A cette fin, Hélène Strohl met en avant des préconisations institutionnelles et administratives, qui, sans être particulièrement novatrices, paraissent incontournables. Le préalable à toute amélioration de l’action sociale est de réévaluer la place de l’État, notamment en menant à son terme la logique de la décentralisation. Hélène Strohl relève la "difficulté à tirer les leçons administratives de la décentralisation politique"   . Or, la décentralisation organisationnelle et administrative est indispensable, en raison de la diversité des problèmes à résoudre, de la coexistence d’intérêts différents, parfois contradictoires, tous dignes d’attention. Il faut ainsi admettre que "l’État n’a pas le monopole du bien public"   , et assurer une plus grande liberté d’action aux collectivités locales, sous le contrôle, bien sûr, du juge administratif. Par ailleurs, pour une action sociale efficace, il est nécessaire de mieux associer les professionnels et usagers du secteur social, mais sur un mode qui soit, non plus hiérarchique, mais participatif. Aussi, le schéma d’élaboration des politiques sociales doit être remis en question : au lieu de décréter des mobilisations par le haut, au lieu de distinguer artificiellement des étapes du processus décisionnel qui relèveraient de compétences différentes, il faut donner toute leur place aux dynamiques locales, entre collectivités publiques, professionnels et usagers. Dans ce cadre, l’auteur estime que le travail entre les différents acteurs de l’action sociale ne doit plus être un processus linéaire, mais récurrent. "Il faut concevoir des dispositifs souples, rééquilibrables, adaptables à différentes occurrences", qui seraient fondés sur une "communauté de travail" au sein de laquelle "chacun puisse s’approprier objectifs et modes d’intervention"   . La forme privilégiée de ce type de processus est le fonctionnement en réseau.

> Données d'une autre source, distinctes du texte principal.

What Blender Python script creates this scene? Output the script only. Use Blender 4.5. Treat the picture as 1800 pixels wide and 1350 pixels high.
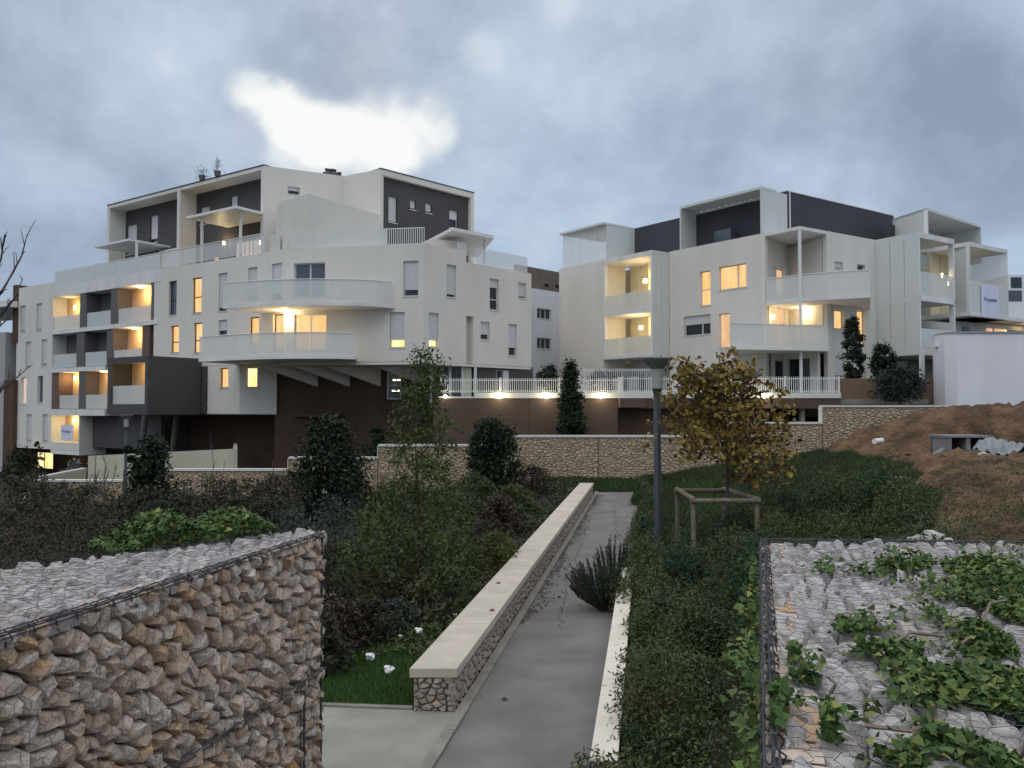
import bpy, math, random
import numpy as np
from mathutils import Vector

random.seed(7); RNG = np.random.default_rng(11)
SC = bpy.context.scene
for o in list(bpy.data.objects): bpy.data.objects.remove(o)
COL = SC.collection

# ------------------------------------------------------------------ camera
EYE = Vector((0, 0, 3.5)); F_PX = 1450.0; PITCH = math.radians(1.7)
cam_d = bpy.data.cameras.new('camera'); cam = bpy.data.objects.new('camera', cam_d); COL.objects.link(cam)
cam_d.sensor_width = 36; cam_d.lens = 36 * F_PX / 1800; cam_d.clip_start = 0.05; cam_d.clip_end = 3000
cam.location = EYE; cam.rotation_euler = (math.radians(90) + PITCH, 0, 0)
SC.camera = cam
def ray(px, py):
    x, y, z = (px - 900) / F_PX, 1.0, -(py - 675) / F_PX
    c, s = math.cos(PITCH), math.sin(PITCH)
    return Vector((x, y * c - z * s, y * s + z * c))
def at(px, py, Y):
    r = ray(px, py); return EYE + r * (Y / r.y)
def atz(px, py, z):
    r = ray(px, py); return EYE + r * ((z - EYE.z) / r.z)

# ------------------------------------------------------------------ sky, sun, exposure
SC.view_settings.view_transform = 'Standard'; SC.view_settings.look = 'None'
SC.view_settings.exposure = 0.12; SC.view_settings.gamma = 1
SC.view_settings.use_curve_mapping = False
SUN_EL, SUN_AZ = math.radians(48), math.radians(205)      # broad soft light of the overcast sky
W = bpy.data.worlds.new('World'); SC.world = W; W.use_nodes = True
def world():
    nt = W.node_tree; N = nt.nodes; L = nt.links
    for n in list(N): N.remove(n)
    out = N.new('ShaderNodeOutputWorld')
    tc = N.new('ShaderNodeTexCoord')
    def math_(op, a, b=None, clamp=False):
        m = N.new('ShaderNodeMath'); m.operation = op; m.use_clamp = clamp
        for i, v in enumerate((a, b)):
            if v is None: continue
            if isinstance(v, (int, float)): m.inputs[i].default_value = v
            else: L.new(v, m.inputs[i])
        return m.outputs[0]
    sep = N.new('ShaderNodeSeparateXYZ'); L.new(tc.outputs['Generated'], sep.inputs[0])
    zz = math_('MAXIMUM', sep.outputs[2], 0.0)
    den = math_('ADD', zz, 0.16)
    px = math_('DIVIDE', sep.outputs[0], den); py = math_('DIVIDE', sep.outputs[1], den)
    comb = N.new('ShaderNodeCombineXYZ'); L.new(px, comb.inputs[0]); L.new(py, comb.inputs[1])
    def noise(vec, scale, detail, rough=0.55, off=0.0, dist=0.0):
        mp = N.new('ShaderNodeMapping'); mp.inputs['Location'].default_value = (off, off * 0.7, off * 1.3)
        L.new(vec, mp.inputs[0])
        n = N.new('ShaderNodeTexNoise'); n.inputs['Scale'].default_value = scale; n.inputs['Detail'].default_value = detail
        n.inputs['Roughness'].default_value = rough; n.inputs['Distortion'].default_value = dist
        L.new(mp.outputs[0], n.inputs['Vector']); return n.outputs['Fac'] if 'Fac' in n.outputs else n.outputs[0]
    n1 = noise(comb.outputs[0], 0.9, 7, 0.55, 3.1, 0.3)
    n2 = noise(tc.outputs['Generated'], 3.2, 6, 0.55, 1.7, 0.25)
    mixn = math_('ADD', math_('MULTIPLY', n1, 0.42), math_('ADD', math_('MULTIPLY', n2, 0.46), math_('MULTIPLY', noise(tc.outputs['Generated'], 9, 6, 0.6, 8.1, 0.3), 0.12)))
    # bands seen in the picture: darker belly above, paler blue near the horizon
    ramp = N.new('ShaderNodeValToRGB'); L.new(mixn, ramp.inputs[0])
    cr = ramp.color_ramp; cr.elements[0].position = 0.405; cr.elements[0].color = (0.26, 0.325, 0.43, 1)
    cr.elements[1].position = 0.60; cr.elements[1].color = (0.60, 0.69, 0.80, 1)
    e = cr.elements.new(0.47); e.color = (0.36, 0.445, 0.57, 1)
    e = cr.elements.new(0.54); e.color = (0.47, 0.57, 0.71, 1)
    # horizon tint
    hz = N.new('ShaderNodeMapRange'); hz.inputs[1].default_value = 0.0; hz.inputs[2].default_value = 0.28
    hz.inputs[3].default_value = 0.6; hz.inputs[4].default_value = 0.0; L.new(zz, hz.inputs[0])
    mh = N.new('ShaderNodeMixRGB'); L.new(hz.outputs[0], mh.inputs[0]); L.new(ramp.outputs[0], mh.inputs[1])
    mh.inputs[2].default_value = (0.39, 0.495, 0.635, 1)
    # bright gaps in the cloud
    wn = N.new('ShaderNodeTexNoise'); wn.inputs['Scale'].default_value = 9; wn.inputs['Detail'].default_value = 5
    L.new(tc.outputs['Generated'], wn.inputs['Vector'])
    wc = N.new('ShaderNodeVectorMath'); wc.operation = 'SUBTRACT'; L.new(wn.outputs['Color'], wc.inputs[0]); wc.inputs[1].default_value = (.5, .5, .5)
    ws = N.new('ShaderNodeVectorMath'); ws.operation = 'SCALE'; L.new(wc.outputs[0], ws.inputs[0]); ws.inputs['Scale'].default_value = 0.06
    wa = N.new('ShaderNodeVectorMath'); wa.operation = 'ADD'; L.new(tc.outputs['Generated'], wa.inputs[0]); L.new(ws.outputs[0], wa.inputs[1])
    wnorm = N.new('ShaderNodeVectorMath'); wnorm.operation = 'NORMALIZE'; L.new(wa.outputs[0], wnorm.inputs[0])
    tot = None
    for (gx, gy, rad, amp) in [(432, 158, 20, .8), (465, 178, 26, 1.0), (505, 205, 30, 1.0), (550, 232, 34, 1.1), (600, 247, 42, 1.3), (660, 242, 44, 1.3), (715, 230, 38, 1.1), (757, 216, 26, .7), (520, 275, 32, 1.0), (690, 280, 26, .6), (600, 225, 150, .40), (848, 95, 26, .75), (970, 25, 26, .5), (1120, 42, 32, .42), (1010, 5, 34, .5), (60, 50, 130, .2), (250, 130, 120, .2), (640, 110, 110, .22), (1380, 60, 110, .25)]:
        d = ray(gx, gy).normalized()
        dp = N.new('ShaderNodeVectorMath'); dp.operation = 'DOT_PRODUCT'; L.new(wnorm.outputs[0], dp.inputs[0]); dp.inputs[1].default_value = d
        a = rad / F_PX * 0.97
        mr = N.new('ShaderNodeMapRange'); mr.interpolation_type = 'SMOOTHSTEP'
        mr.inputs[1].default_value = math.cos(a * 2.1); mr.inputs[2].default_value = 1.0
        mr.inputs[3].default_value = 0; mr.inputs[4].default_value = amp; L.new(dp.outputs['Value'], mr.inputs[0])
        tot = mr.outputs[0] if tot is None else math_('ADD', tot, mr.outputs[0])
    n3 = noise(tc.outputs['Generated'], 11, 6, 0.6, 5.3, 0.2)
    nm0 = math_('MULTIPLY', tot, math_('ADD', math_('ADD', math_('MULTIPLY', n2, 1.5), math_('MULTIPLY', n3, 2.4)), -0.75))
    sm_ = N.new('ShaderNodeMapRange'); sm_.interpolation_type = 'SMOOTHSTEP'; sm_.inputs[1].default_value = 0.0; sm_.inputs[2].default_value = 2.9
    L.new(nm0, sm_.inputs[0]); nm = sm_.outputs[0]
    mg = N.new('ShaderNodeMixRGB'); L.new(nm, mg.inputs[0]); L.new(mh.outputs[0], mg.inputs[1]); mg.inputs[2].default_value = (.93, .94, .92, 1)
    # overcast luminance: brighter overhead (CIE overcast sky, zenith about three times the horizon)
    cz = N.new('ShaderNodeMapRange'); cz.inputs[1].default_value = 0.42; cz.inputs[2].default_value = 1.0
    cz.inputs[3].default_value = 1.0; cz.inputs[4].default_value = 3.1; L.new(zz, cz.inputs[0])
    sc = N.new('ShaderNodeMixRGB'); sc.blend_type = 'MULTIPLY'; sc.inputs[0].default_value = 1
    cc = N.new('ShaderNodeCombineXYZ')
    L.new(cz.outputs[0], cc.inputs[0]); L.new(math_('POWER', cz.outputs[0], 0.80), cc.inputs[1]); L.new(math_('POWER', cz.outputs[0], 0.63), cc.inputs[2])
    L.new(mg.outputs[0], sc.inputs[1]); L.new(cc.outputs[0], sc.inputs[2])
    bg = N.new('ShaderNodeBackground'); bg.inputs[1].default_value = 1.0; L.new(sc.outputs[0], bg.inputs[0])
    sky = N.new('ShaderNodeTexSky'); sky.sky_type = 'NISHITA'; sky.sun_disc = False
    sky.sun_elevation = SUN_EL; sky.sun_rotation = SUN_AZ
    bs = N.new('ShaderNodeBackground'); bs.inputs[1].default_value = 0.05; L.new(sky.outputs[0], bs.inputs[0])
    mx = N.new('ShaderNodeMixShader'); mx.inputs[0].default_value = 0.93
    L.new(bs.outputs[0], mx.inputs[1]); L.new(bg.outputs[0], mx.inputs[2]); L.new(mx.outputs[0], out.inputs[0])
world()
sd = bpy.data.lights.new('sun', 'SUN'); sd.energy = 0.5; sd.angle = math.radians(50); sd.color = (1, 0.96, 0.9)
sun = bpy.data.objects.new('sun', sd); COL.objects.link(sun)
sv = Vector((math.sin(SUN_AZ) * math.cos(SUN_EL), math.cos(SUN_AZ) * math.cos(SUN_EL), math.sin(SUN_EL)))
sun.rotation_euler = sv.to_track_quat('Z', 'Y').to_euler(); sun.location = (0, -20, 60)
SC.cycles.use_denoising = True
SC.cycles.max_bounces = 6; SC.cycles.diffuse_bounces = 3; SC.cycles.transparent_max_bounces = 16

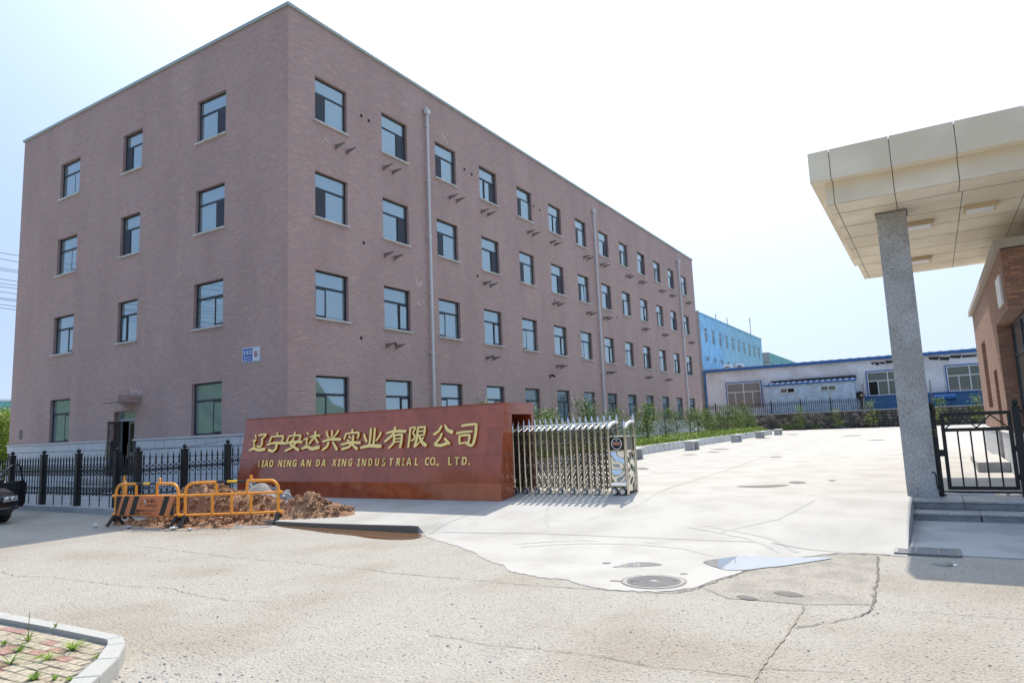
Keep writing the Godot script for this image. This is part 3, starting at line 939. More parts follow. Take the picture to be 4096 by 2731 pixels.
	part("porch_lamp", lp.mesh(M.lamp_cover), hood)
	var df := MB.new()
	for s in [[-27.82, -27.75], [-26.46, -26.4]]: df.span(Vector3(s[0], 0.62, BZ - 0.25), Vector3(s[1], 3.1, BZ - 0.18), 0.006)
	df.span(Vector3(-27.75, 2.72, BZ - 0.249), Vector3(-26.46, 2.82, BZ - 0.181), 0.006)
	df.span(Vector3(-27.75, 3.04, BZ - 0.249), Vector3(-26.46, 3.1, BZ - 0.181), 0.006)
	var door := part("door_frame", df.mesh(M.coping), t)
	var tr := MB.new()
	tr.span(Vector3(-27.75, 2.82, BZ - 0.22), Vector3(-26.46, 3.04, BZ - 0.21))
	part("pane", tr.mesh(M.pane), door)
	var dk := MB.new()
	dk.span(Vector3(-27.4, 0.64, BZ - 0.9), Vector3(-26.9, 2.7, BZ - 0.85))
	part("inner_door", dk.mesh(M.screen), door)
	for e in 2:
		var hinge := Vector3(-27.75, 0.64, BZ - 0.18) if e == 0 else Vector3(-26.46, 0.64, BZ - 0.2)
		var lf := MB.new()
		var w := 0.78 if e == 0 else 0.62
		for s in [[0.0, 0.09], [w - 0.09, w]]: lf.span(Vector3(s[0], 0, -0.022), Vector3(s[1], 2.08, 0.022), 0.005)
		for s in [[0.0, 0.14], [0.72, 0.86], [1.98, 2.08]]: lf.span(Vector3(0.09, s[0], -0.021), Vector3(w - 0.09, s[1], 0.021), 0.005)
		var turn := -1.05 if e == 0 else PI
		var leaf := part("door_leaf", lf.mesh(M.bracket_iron), t, Transform3D(Basis(Vector3.UP, turn), hinge))
		var gl := MB.new()
		gl.span(Vector3(0.09, 0.14, -0.006), Vector3(w - 0.09, 0.72, 0.006))
		gl.span(Vector3(0.09, 0.86, -0.006), Vector3(w - 0.09, 1.98, 0.006))
		part("pane", gl.mesh(M.car_glass), leaf)
		var hn := MB.new()
		for s in [-1.0, 1.0]:
			hn.tube([Vector3(w - 0.045, 0.62, 0.07 * s), Vector3(w - 0.045, 1.2, 0.07 * s)], 0.014, 8)
			for y in [0.72, 1.1]: hn.tube([Vector3(w - 0.045, y, 0), Vector3(w - 0.045, y, 0.07 * s)], 0.01, 6)
		part("door_handle", hn.mesh(M.steel), leaf)
	# vent plate by the corner
	var vp := MB.new()
	vp.box(Vector3(-35.55, 2.45, BZ + 0.02), Vector3(0.2, 0.42, 0.04), 0.01)
	part("meter_box", vp.mesh(M.bracket_iron), t)

	var st := thing("entrance_steps", "grey granite steps fanning out below the open office door", "steps")
	for k in 4:
		var e := k * 0.32
		var b := MB.new()
		b.span(Vector3(-28.0 - e, 0.149, BZ + 0.06), Vector3(-26.1 + e, 0.60 - k * 0.115, BZ + 1.1 + e), 0.012)
		part("step", b.mesh(M.granite if k % 2 == 0 else M.dark_granite), st)

	var cam := thing("security_camera", "small black security camera high on the brick wall above a ground floor window", "camera")
	var cb := MB.new()
	cb.box(Vector3(0, 0, 0), Vector3(0.04, 0.16, 0.16), 0.01)
	cb.tube([Vector3(0, 0.02, 0), Vector3(0.2, 0.02, 0)], 0.02, 6)
	part("bracket", cb.mesh(M.black_iron), cam)
	var cc := MB.new()
	cc.tube([Vector3(0.12, 0.06, 0.02), Vector3(0.36, -0.04, 0.16)], 0.06, 10)
	part("housing", cc.mesh(M.black_iron), cam)
	cam.position = Vector3(BX, 4.6, -33.0)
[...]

Au-delà de ces préconisations assez largement admises aujourd’hui (ce qui ne veut pas dire qu’elles soient pour autant mises en œuvre), l’apport principal de l’ouvrage d’Hélène Strohl est de montrer que les changements dont a besoin l’État social ne sont pas seulement institutionnels et administratifs, mais aussi culturels et mentaux. Ainsi, l’auteur réhabilite les communautés, contre l’universalisme, l’examen des situations au cas par cas, contre l’égalitarisme absolu, un droit plus adaptable, contre le légalisme rigide, ou encore la participation de l’ensemble des acteurs, contre la hiérarchisation bureaucratique. Or, ces recommandations vont à l’encontre de certains schémas de pensée français, et impliquent de dépasser "le dégoût bien français pour l’empirisme souvent assimilé au charlatanisme, le refus du pragmatisme (anglo-saxon comme de bien entendu), le mépris pour les solutions bricolées et la peur de l’intuition, jetée elle aux orties de l’irrationnel"   . Le problème est que, sans prise de conscience, ces évolutions, qui, loin s’en faut, ne se décrètent pas, risquent d’être particulièrement lentes. L’ouvrage d’Hélène Strohl contribue à en montrer la nécessité et l’urgence.